Cascardi aligns himself with such postmodernist critics as Charles Altieri, François Lyotard, and Gilles Deleuze, yet he speaks in terms of totalizing and redemptive paradigms which these authors reject. For example, Cascardi sees in «the opacities of desire» what «may remain... unrealized[,] ... unrepresented within the framework of what has been historically achieved [and which] might represent the means or powers by which to transform the world» (272; my emphasis).
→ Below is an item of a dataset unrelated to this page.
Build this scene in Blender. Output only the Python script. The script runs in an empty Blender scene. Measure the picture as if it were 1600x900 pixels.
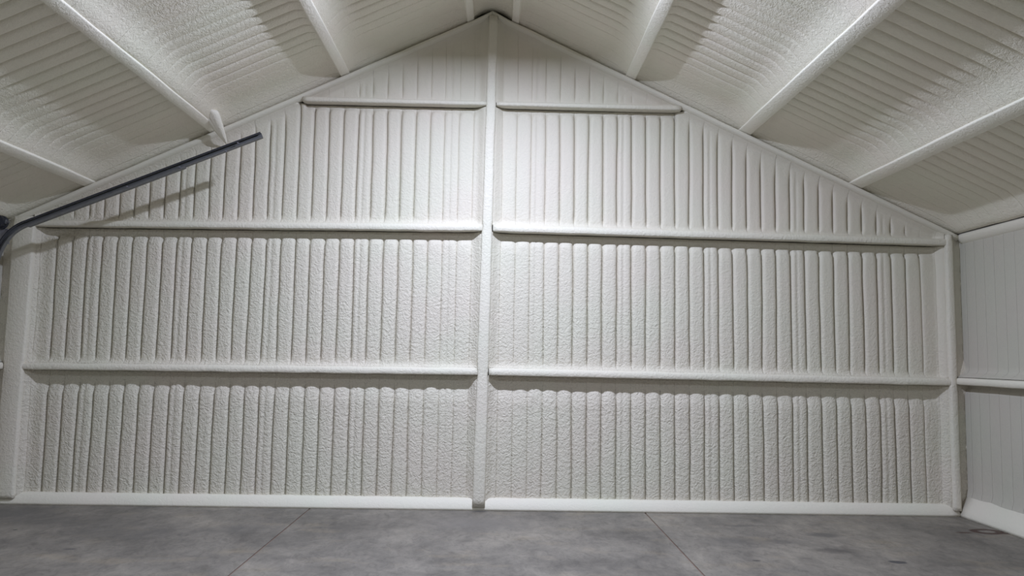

The most unsettling part of the book, however, is Cascardi's handling of Tirso de Molina's burlador. Don Juan is made to fit Cascardi's conceptual framework of modernist desire, and consequently, «the myth of Don Juan consistently appears to admit a vision of subjective desire, which seems to permit a heterogeneity of objects... while at the same time it seems to sacrifice that vision to the demand for cultural order... characteristic of the 'traditional' world» (243). Tirso de Molina's Don Juan in El burlador de Sevilla, whose primary focus is on humiliating, becomes for Cascardi a romantic rebel and an honorable man. Based on the interchange with the Stone Guest, wherein Don Juan says, «I am a man of honor, and I keep my word, because I am a knight», Cascardi concludes that «the psychological mobility of Don Juan», far from being «a threat to the ethical foundations of traditional society» is, instead, indicative of «an extreme concern for honor and virtue, the very basis of self-consciousness in a traditional world» (245). Don Juan becomes the paradigm of «transgressive desire», a «revolutionary», and, according to Deleuze's and Guattari's model, a «post-Oedipal model of desire», and the «emancipatory potential of a desire freed from all constraints...». In the convoluted language which so often characterizes the book, «Don Juan's principle [sic] effort is to come into contact with a reservoir of energy which he discharges in typically modern fashion, that is, in the form of discontinuous flows» (245-46).

This is a book which could have been highly informative, but readers seeking insights into literature will be distracted by its irritating excursuses, and students of philosophy may well wonder what the philosophical structure is meant to uphold.